CS418-15 Advanced Topics in Algorithms and Complexity

Introductory description

The module aims to introduce students to modern techniques, methods, and results from the rapidly developing field of algorithms and complexity. The main topic may change year to year.

Module aims

Outline syllabus

This is an indicative module outline only to give an indication of the sort of topics that may be covered. Actual sessions held may differ.

• This is an advanced module covering a range of topics in algorithms and complexity, as well as some of the most recent developments in the field.

Typical topics include a mixture of:

• Foundations of learning algorithms and their limitations.
• Probabilistic techniques, probabilistic algorithms and the power of randomness in computation.
• Algebraic methods in algorithm design.
• Concrete computational models, such as decision trees, CNF's, and Boolean circuits, and their connections to learning algorithms, satisfiability algorithms, and complexity theory.
• Parallel algorithms and the limits of parallel computation.

Learning outcomes

By the end of the module, students should be able to:

• Understand a range of algorithmic topics and associated complexity-theoretic results.
• Understand a broad range of analytical, algebraic, and probabilistic tools underlying the modern design and analysis of algorithms.
• Use modern algorithmic techniques to solve natural computational problems.
• Understand state-of-the-art research in some areas of algorithms and complexity, including new developments and open problems.

Indicative reading list

"An Introduction to Computational Learning Theory". Umesh Vazirani and Michael Kearns.
"Mathematics + Computation". Avi Wigderson.
"Analysis of Boolean Functions". Ryan O'Donnell.
"Computational Complexity". Sanjeev Arora and Boaz Barak.
"Probability and Computing". Michael Mitzenmacher and Eli Upfal.

Subject specific skills

• Students will learn basic properties and applications of a range of concrete computational models, including decision trees, small-depth circuits, threshold circuits (discrete analogues of neural networks), Boolean formulas, and general Boolean circuits.

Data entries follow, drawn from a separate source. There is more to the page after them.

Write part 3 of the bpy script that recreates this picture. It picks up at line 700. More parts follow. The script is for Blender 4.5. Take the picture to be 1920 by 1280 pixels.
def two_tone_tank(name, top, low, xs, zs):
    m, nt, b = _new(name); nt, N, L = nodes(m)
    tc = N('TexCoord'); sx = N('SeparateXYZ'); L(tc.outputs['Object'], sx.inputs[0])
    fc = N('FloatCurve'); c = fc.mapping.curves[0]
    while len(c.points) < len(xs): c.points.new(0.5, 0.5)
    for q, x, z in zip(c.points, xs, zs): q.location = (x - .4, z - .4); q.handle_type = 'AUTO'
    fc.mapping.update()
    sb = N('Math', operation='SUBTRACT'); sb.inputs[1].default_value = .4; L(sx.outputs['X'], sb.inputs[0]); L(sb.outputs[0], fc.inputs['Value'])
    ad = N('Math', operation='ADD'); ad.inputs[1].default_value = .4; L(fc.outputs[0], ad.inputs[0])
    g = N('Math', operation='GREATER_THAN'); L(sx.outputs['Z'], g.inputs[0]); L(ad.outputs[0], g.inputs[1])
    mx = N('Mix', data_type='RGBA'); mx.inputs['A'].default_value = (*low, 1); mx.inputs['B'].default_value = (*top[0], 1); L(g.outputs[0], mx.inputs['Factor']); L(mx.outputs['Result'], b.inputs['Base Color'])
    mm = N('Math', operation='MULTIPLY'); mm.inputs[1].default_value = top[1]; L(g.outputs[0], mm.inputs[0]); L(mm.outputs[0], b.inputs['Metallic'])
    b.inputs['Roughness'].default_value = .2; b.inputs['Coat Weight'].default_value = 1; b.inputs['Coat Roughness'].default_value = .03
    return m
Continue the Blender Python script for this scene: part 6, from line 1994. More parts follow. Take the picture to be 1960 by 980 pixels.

• This advanced module will provide a gentle introduction to fundamental questions connected to the power and limits of algorithms (e.g. randomness in computation, efficient learning algorithms, exhaustive search) from the vantage point of the aforementioned computational models.

• Students will be introduced to a variety of mathematical techniques that can be used to establish limits on the computational power of some of these models (complexity lower bounds) and to design new algorithms (complexity upper bounds). It will cover probabilistic, algebraic, combinatorial, and analytic techniques, which will be introduced in a self-contained way through a sequence of accessible examples.

Transferable skills

• The computational models covered in this module have far-reaching applications in computer science, appearing in areas such as machine learning, optimisation, algorithms, cryptography and theoretical computer science.

• The algorithmic and mathematical techniques introduced in this module are widely applicable and transcend the topics covered in this module (e.g. algebraic methods have significant applications in communication protocols, analytic techniques are employed in machine learning, and probabilistic and combinatorial techniques are ubiquitous in algorithms and optimisation).

• This module will highlight fruitful interactions between computer science and mathematics, introducing new problem-solving skills and stimulating creative ideas in the design and analysis of algorithms.